As I did so, I heard someone revving their engine. I couldn’t be sure, though, because the music was on and the window was only slightly open. I located the drink, which luckily hadn’t spilled too much, and give it back to her. I still heard an engine racing, only now it is much louder. I started looking around, trying to find the moron that would do such a thing at an elementary school at pick-up time.

Then I realize everyone was looking at me! See, we had to buy another car recently. Another Subaru. Both are white, same model, one year apart, but our newer one is an automatic. I thought I was driving the stick shift. I also thought I was pressing on the brake. But no! I had that thing pegged at more than 8,000 RPM’s! My foot came off the pedal like lightning, and my knee crashed into the steering wheel. I yelped in pain. Moms all around were looking at me like they’d just gotten word that my village wanted its idiot back. I couldn’t have been more embarrassed or dumbfounded at my own stupidity.

                As I tried to calm down, I eased the car forward. Some children were getting picked up now, and cars were moving forward. I got to the front of the line and shifted to park to await the bag of homework. The teacher opened the rear door and handed it to my daughter. She looked at me, raised a brow and asked, with a slight smile, “Everything Ok?”

Oh yea, just being stupid.” I replied.

My children belted out, “Daddy, you don’t use the word, stupid!”

But kids, I’m calling myself stupid. Isn’t that Ok?”

My daughter looked to her teacher for an answer. The teacher said, “Yes, darling, it is Ok if he calls himself stupid.”

She shut the door and walked off laughing. I bowed my head low (my human equivalent of tucking my tail between my legs), kind of chuckled, released the parking brake, put the car in drive and gave it a little gas.
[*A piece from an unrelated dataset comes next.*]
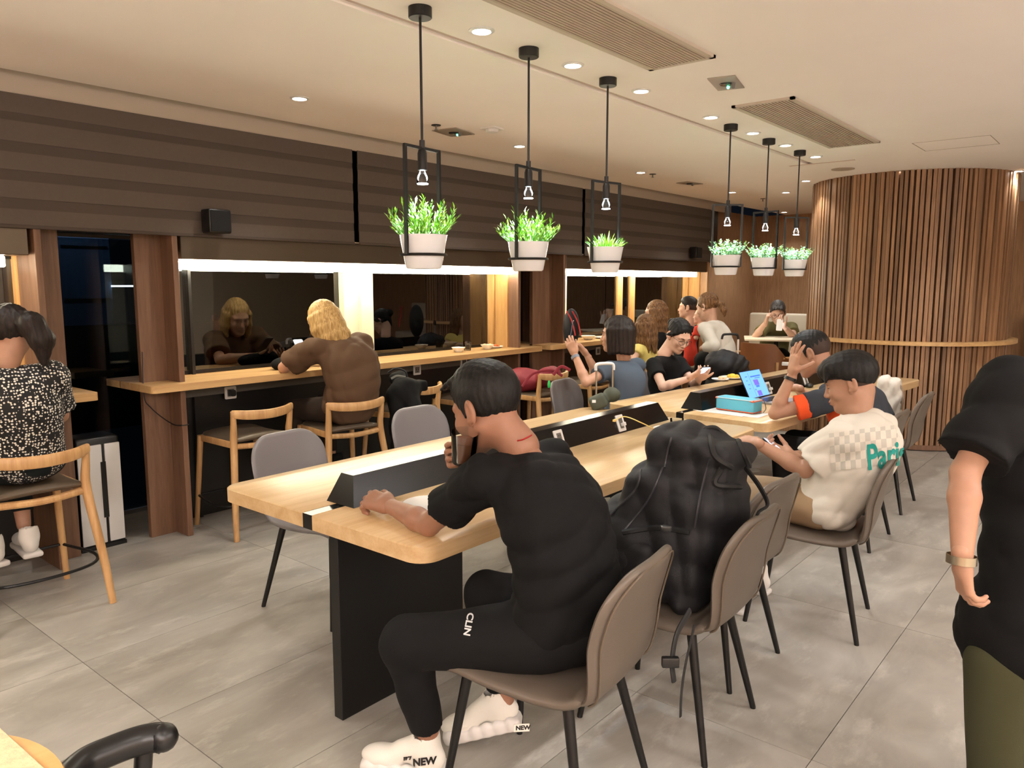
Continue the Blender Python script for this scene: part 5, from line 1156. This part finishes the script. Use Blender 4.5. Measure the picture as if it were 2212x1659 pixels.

I went nowhere. I realized I wasn’t in drive, but in neutral. I slipped it into drive before the RPM’s lowered and jump/screeched the tires, my head slamming the back of the seat. Oh, dear Lord! I didn’t think it could get any worse! It was as if someone had torn out my spinal cord, decided that that wasn’t good enough, and began to beat me about the head with it. I just wanted this day to go away. My inner child was in the fetal position weeping.

                I drove home carefully. As I got to my driveway, I thought again about what I had just done, and shook my head in defeat. How could you be so stupid? Idiot!

I turned into the driveway and quickly engaged the clutch, slamming the kids into their seatbelts and burning a foot-long skid mark into the pavement. Once again: idiot! You’re in the automatic!

What was that for, Daddy!?”, they both yelled. Before I could answer, I notice my neighbors looking strangely at me from their garden. My inner child was now going through a gang initiation. “A squirrel”, I said in my inner child’s voice.

Later that night, as my testosterone inched back up to normal levels and my spine found its way home, I told my wife about my day. As she rolled around on the floor crying and laughing, (at me)I thought to myself, being a stay-at-home dad doesn’t get any better than this.